Data for this exercise:
+---+
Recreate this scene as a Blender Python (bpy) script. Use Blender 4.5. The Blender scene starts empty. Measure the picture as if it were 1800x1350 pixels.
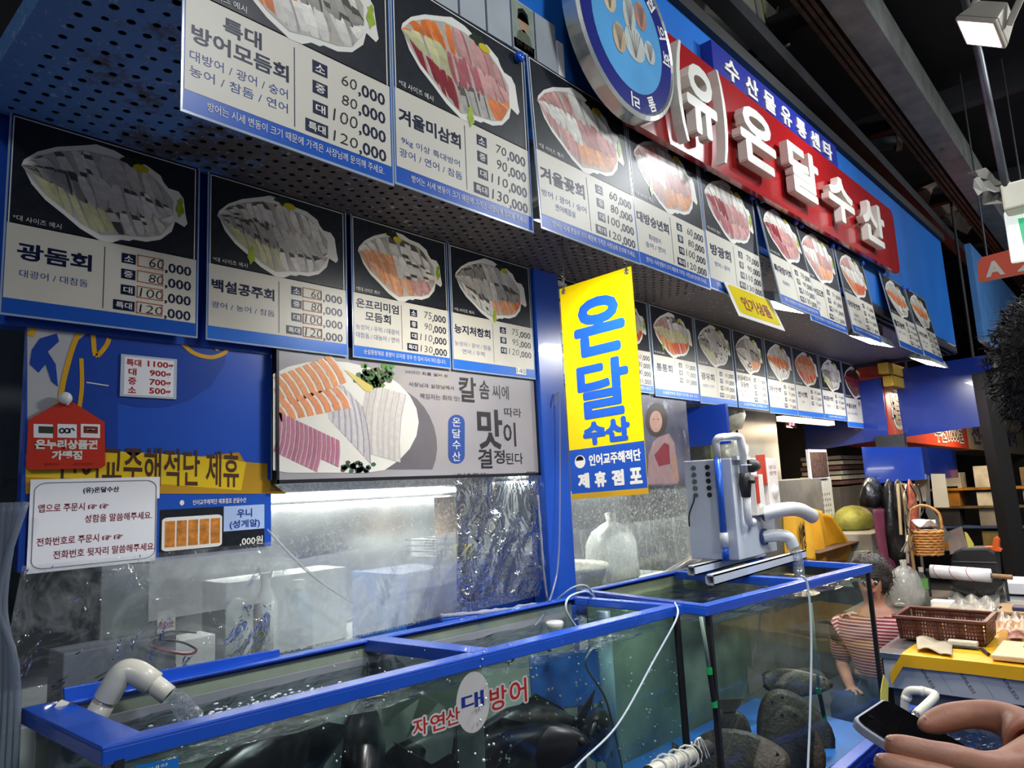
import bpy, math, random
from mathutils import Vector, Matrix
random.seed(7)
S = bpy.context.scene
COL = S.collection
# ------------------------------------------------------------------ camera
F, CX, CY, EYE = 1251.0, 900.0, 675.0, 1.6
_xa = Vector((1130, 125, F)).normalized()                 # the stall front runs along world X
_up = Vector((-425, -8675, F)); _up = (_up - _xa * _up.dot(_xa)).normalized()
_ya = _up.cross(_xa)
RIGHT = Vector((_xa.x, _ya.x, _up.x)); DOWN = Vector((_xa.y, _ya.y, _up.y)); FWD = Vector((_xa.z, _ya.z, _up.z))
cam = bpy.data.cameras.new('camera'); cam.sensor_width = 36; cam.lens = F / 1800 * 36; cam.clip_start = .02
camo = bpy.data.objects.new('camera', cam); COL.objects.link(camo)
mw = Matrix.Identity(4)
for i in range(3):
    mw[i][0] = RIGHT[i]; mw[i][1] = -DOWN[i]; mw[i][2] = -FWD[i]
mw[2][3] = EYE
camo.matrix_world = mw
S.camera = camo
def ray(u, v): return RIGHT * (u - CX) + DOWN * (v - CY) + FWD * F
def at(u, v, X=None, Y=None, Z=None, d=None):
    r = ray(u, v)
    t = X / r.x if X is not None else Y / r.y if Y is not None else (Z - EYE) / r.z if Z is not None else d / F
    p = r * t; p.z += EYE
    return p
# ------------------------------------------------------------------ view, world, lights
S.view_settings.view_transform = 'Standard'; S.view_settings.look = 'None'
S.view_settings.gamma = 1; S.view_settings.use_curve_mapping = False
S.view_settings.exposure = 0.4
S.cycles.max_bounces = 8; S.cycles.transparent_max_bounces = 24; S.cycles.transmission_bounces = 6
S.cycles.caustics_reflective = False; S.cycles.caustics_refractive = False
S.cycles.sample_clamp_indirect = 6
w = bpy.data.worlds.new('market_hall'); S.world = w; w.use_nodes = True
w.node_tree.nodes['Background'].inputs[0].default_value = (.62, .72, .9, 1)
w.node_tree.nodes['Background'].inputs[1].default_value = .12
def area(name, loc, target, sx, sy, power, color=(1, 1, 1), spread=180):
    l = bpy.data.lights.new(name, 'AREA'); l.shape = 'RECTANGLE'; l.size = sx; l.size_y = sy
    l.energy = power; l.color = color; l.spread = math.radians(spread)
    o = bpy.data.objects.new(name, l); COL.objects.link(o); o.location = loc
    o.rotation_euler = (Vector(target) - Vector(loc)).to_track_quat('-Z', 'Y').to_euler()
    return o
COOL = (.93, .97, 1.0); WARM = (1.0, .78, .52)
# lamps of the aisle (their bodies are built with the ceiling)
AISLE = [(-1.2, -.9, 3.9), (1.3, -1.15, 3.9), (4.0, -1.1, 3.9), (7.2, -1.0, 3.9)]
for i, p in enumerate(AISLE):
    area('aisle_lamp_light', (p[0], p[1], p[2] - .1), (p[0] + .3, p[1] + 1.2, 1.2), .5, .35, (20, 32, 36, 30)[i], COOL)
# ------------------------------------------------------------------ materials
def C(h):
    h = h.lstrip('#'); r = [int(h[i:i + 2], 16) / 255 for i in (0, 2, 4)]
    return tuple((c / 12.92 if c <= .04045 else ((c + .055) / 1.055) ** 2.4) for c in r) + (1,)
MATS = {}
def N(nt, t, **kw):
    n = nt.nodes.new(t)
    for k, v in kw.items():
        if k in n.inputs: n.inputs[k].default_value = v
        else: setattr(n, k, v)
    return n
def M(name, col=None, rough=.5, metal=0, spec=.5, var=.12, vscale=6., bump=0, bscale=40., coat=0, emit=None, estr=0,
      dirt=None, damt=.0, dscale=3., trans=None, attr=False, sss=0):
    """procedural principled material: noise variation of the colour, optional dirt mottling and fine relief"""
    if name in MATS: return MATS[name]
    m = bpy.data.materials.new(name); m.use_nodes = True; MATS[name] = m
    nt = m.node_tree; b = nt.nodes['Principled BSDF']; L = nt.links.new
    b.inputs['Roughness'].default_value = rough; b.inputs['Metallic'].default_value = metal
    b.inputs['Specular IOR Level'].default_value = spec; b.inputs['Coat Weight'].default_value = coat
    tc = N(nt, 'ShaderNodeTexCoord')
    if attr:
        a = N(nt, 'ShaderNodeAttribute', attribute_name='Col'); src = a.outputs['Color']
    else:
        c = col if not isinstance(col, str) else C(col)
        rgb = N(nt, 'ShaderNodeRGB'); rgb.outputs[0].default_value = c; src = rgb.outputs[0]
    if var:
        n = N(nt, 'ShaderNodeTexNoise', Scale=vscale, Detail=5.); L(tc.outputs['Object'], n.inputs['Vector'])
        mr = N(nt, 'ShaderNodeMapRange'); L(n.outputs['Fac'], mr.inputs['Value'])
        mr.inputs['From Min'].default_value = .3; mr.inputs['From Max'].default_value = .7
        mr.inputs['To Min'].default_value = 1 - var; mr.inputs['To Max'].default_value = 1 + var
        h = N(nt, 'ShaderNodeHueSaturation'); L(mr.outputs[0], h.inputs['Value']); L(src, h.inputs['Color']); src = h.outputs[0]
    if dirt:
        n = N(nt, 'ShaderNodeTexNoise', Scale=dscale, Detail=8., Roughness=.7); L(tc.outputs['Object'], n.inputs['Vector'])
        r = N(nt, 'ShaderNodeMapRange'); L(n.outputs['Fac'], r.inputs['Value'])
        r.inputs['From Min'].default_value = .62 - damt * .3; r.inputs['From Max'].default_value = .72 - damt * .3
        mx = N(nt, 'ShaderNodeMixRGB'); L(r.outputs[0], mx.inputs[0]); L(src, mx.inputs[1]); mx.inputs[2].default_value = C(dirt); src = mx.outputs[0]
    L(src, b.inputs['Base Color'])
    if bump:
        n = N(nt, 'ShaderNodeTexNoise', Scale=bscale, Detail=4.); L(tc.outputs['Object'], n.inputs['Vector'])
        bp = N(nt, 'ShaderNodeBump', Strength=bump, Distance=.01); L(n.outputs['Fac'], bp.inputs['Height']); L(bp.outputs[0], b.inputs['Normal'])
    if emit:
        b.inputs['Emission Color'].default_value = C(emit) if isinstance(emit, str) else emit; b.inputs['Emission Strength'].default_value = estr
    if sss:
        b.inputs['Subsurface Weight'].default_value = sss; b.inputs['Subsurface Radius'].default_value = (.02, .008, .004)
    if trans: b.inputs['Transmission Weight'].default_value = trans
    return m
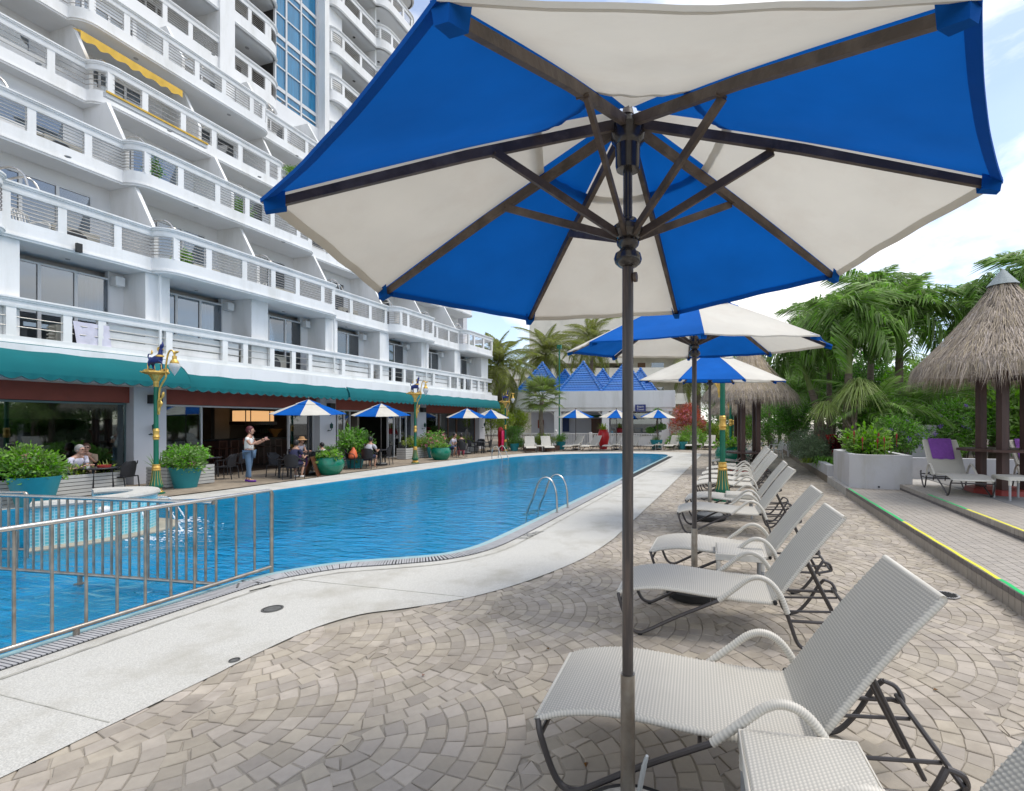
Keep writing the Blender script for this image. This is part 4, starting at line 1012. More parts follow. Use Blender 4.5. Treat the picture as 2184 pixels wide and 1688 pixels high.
+---+
Task to complete: In this exercise, set down all of the data exactly, without the pictures.

Task answer:
Recreate this scene as a Blender Python (bpy) script. Use Blender 4.5. The Blender scene starts empty. Measure the picture as if it were 1800x1350 pixels.
import bpy, math, random
from mathutils import Vector, Matrix
random.seed(7)
S = bpy.context.scene
COL = S.collection
# ------------------------------------------------------------------ camera
F, CX, CY, EYE = 1251.0, 900.0, 675.0, 1.6
_xa = Vector((1130, 125, F)).normalized()                 # the stall front runs along world X
_up = Vector((-425, -8675, F)); _up = (_up - _xa * _up.dot(_xa)).normalized()
_ya = _up.cross(_xa)
RIGHT = Vector((_xa.x, _ya.x, _up.x)); DOWN = Vector((_xa.y, _ya.y, _up.y)); FWD = Vector((_xa.z, _ya.z, _up.z))
cam = bpy.data.cameras.new('camera'); cam.sensor_width = 36; cam.lens = F / 1800 * 36; cam.clip_start = .02
camo = bpy.data.objects.new('camera', cam); COL.objects.link(camo)
mw = Matrix.Identity(4)
for i in range(3):
    mw[i][0] = RIGHT[i]; mw[i][1] = -DOWN[i]; mw[i][2] = -FWD[i]
mw[2][3] = EYE
camo.matrix_world = mw
S.camera = camo
def ray(u, v): return RIGHT * (u - CX) + DOWN * (v - CY) + FWD * F
def at(u, v, X=None, Y=None, Z=None, d=None):
    r = ray(u, v)
    t = X / r.x if X is not None else Y / r.y if Y is not None else (Z - EYE) / r.z if Z is not None else d / F
    p = r * t; p.z += EYE
    return p
# ------------------------------------------------------------------ view, world, lights
S.view_settings.view_transform = 'Standard'; S.view_settings.look = 'None'
S.view_settings.gamma = 1; S.view_settings.use_curve_mapping = False
S.view_settings.exposure = 0.4
S.cycles.max_bounces = 8; S.cycles.transparent_max_bounces = 24; S.cycles.transmission_bounces = 6
S.cycles.caustics_reflective = False; S.cycles.caustics_refractive = False
S.cycles.sample_clamp_indirect = 6
w = bpy.data.worlds.new('market_hall'); S.world = w; w.use_nodes = True
w.node_tree.nodes['Background'].inputs[0].default_value = (.62, .72, .9, 1)
w.node_tree.nodes['Background'].inputs[1].default_value = .12
def area(name, loc, target, sx, sy, power, color=(1, 1, 1), spread=180):
    l = bpy.data.lights.new(name, 'AREA'); l.shape = 'RECTANGLE'; l.size = sx; l.size_y = sy
    l.energy = power; l.color = color; l.spread = math.radians(spread)
    o = bpy.data.objects.new(name, l); COL.objects.link(o); o.location = loc
    o.rotation_euler = (Vector(target) - Vector(loc)).to_track_quat('-Z', 'Y').to_euler()
    return o
COOL = (.93, .97, 1.0); WARM = (1.0, .78, .52)
# lamps of the aisle (their bodies are built with the ceiling)
AISLE = [(-1.2, -.9, 3.9), (1.3, -1.15, 3.9), (4.0, -1.1, 3.9), (7.2, -1.0, 3.9)]
for i, p in enumerate(AISLE):
    area('aisle_lamp_light', (p[0], p[1], p[2] - .1), (p[0] + .3, p[1] + 1.2, 1.2), .5, .35, (20, 32, 36, 30)[i], COOL)
# ------------------------------------------------------------------ materials
def C(h):
    h = h.lstrip('#'); r = [int(h[i:i + 2], 16) / 255 for i in (0, 2, 4)]
    return tuple((c / 12.92 if c <= .04045 else ((c + .055) / 1.055) ** 2.4) for c in r) + (1,)
MATS = {}
def N(nt, t, **kw):
    n = nt.nodes.new(t)
    for k, v in kw.items():
        if k in n.inputs: n.inputs[k].default_value = v
        else: setattr(n, k, v)
    return n
def M(name, col=None, rough=.5, metal=0, spec=.5, var=.12, vscale=6., bump=0, bscale=40., coat=0, emit=None, estr=0,
      dirt=None, damt=.0, dscale=3., trans=None, attr=False, sss=0):
    """procedural principled material: noise variation of the colour, optional dirt mottling and fine relief"""
    if name in MATS: return MATS[name]
    m = bpy.data.materials.new(name); m.use_nodes = True; MATS[name] = m
    nt = m.node_tree; b = nt.nodes['Principled BSDF']; L = nt.links.new
    b.inputs['Roughness'].default_value = rough; b.inputs['Metallic'].default_value = metal
    b.inputs['Specular IOR Level'].default_value = spec; b.inputs['Coat Weight'].default_value = coat
    tc = N(nt, 'ShaderNodeTexCoord')
    if attr:
        a = N(nt, 'ShaderNodeAttribute', attribute_name='Col'); src = a.outputs['Color']
    else:
        c = col if not isinstance(col, str) else C(col)
        rgb = N(nt, 'ShaderNodeRGB'); rgb.outputs[0].default_value = c; src = rgb.outputs[0]
    if var:
        n = N(nt, 'ShaderNodeTexNoise', Scale=vscale, Detail=5.); L(tc.outputs['Object'], n.inputs['Vector'])
        mr = N(nt, 'ShaderNodeMapRange'); L(n.outputs['Fac'], mr.inputs['Value'])
        mr.inputs['From Min'].default_value = .3; mr.inputs['From Max'].default_value = .7
        mr.inputs['To Min'].default_value = 1 - var; mr.inputs['To Max'].default_value = 1 + var
        h = N(nt, 'ShaderNodeHueSaturation'); L(mr.outputs[0], h.inputs['Value']); L(src, h.inputs['Color']); src = h.outputs[0]
    if dirt:
        n = N(nt, 'ShaderNodeTexNoise', Scale=dscale, Detail=8., Roughness=.7); L(tc.outputs['Object'], n.inputs['Vector'])
        r = N(nt, 'ShaderNodeMapRange'); L(n.outputs['Fac'], r.inputs['Value'])
        r.inputs['From Min'].default_value = .62 - damt * .3; r.inputs['From Max'].default_value = .72 - damt * .3
        mx = N(nt, 'ShaderNodeMixRGB'); L(r.outputs[0], mx.inputs[0]); L(src, mx.inputs[1]); mx.inputs[2].default_value = C(dirt); src = mx.outputs[0]
    L(src, b.inputs['Base Color'])
    if bump:
        n = N(nt, 'ShaderNodeTexNoise', Scale=bscale, Detail=4.); L(tc.outputs['Object'], n.inputs['Vector'])
        bp = N(nt, 'ShaderNodeBump', Strength=bump, Distance=.01); L(n.outputs['Fac'], bp.inputs['Height']); L(bp.outputs[0], b.inputs['Normal'])
    if emit:
        b.inputs['Emission Color'].default_value = C(emit) if isinstance(emit, str) else emit; b.inputs['Emission Strength'].default_value = estr
    if sss:
        b.inputs['Subsurface Weight'].default_value = sss; b.inputs['Subsurface Radius'].default_value = (.02, .008, .004)
    if trans: b.inputs['Transmission Weight'].default_value = trans
    return m
Keep writing the Blender script for this image. This is part 4, starting at line 1012. More parts follow. Use Blender 4.5. Treat the picture as 2184 pixels wide and 1688 pixels high.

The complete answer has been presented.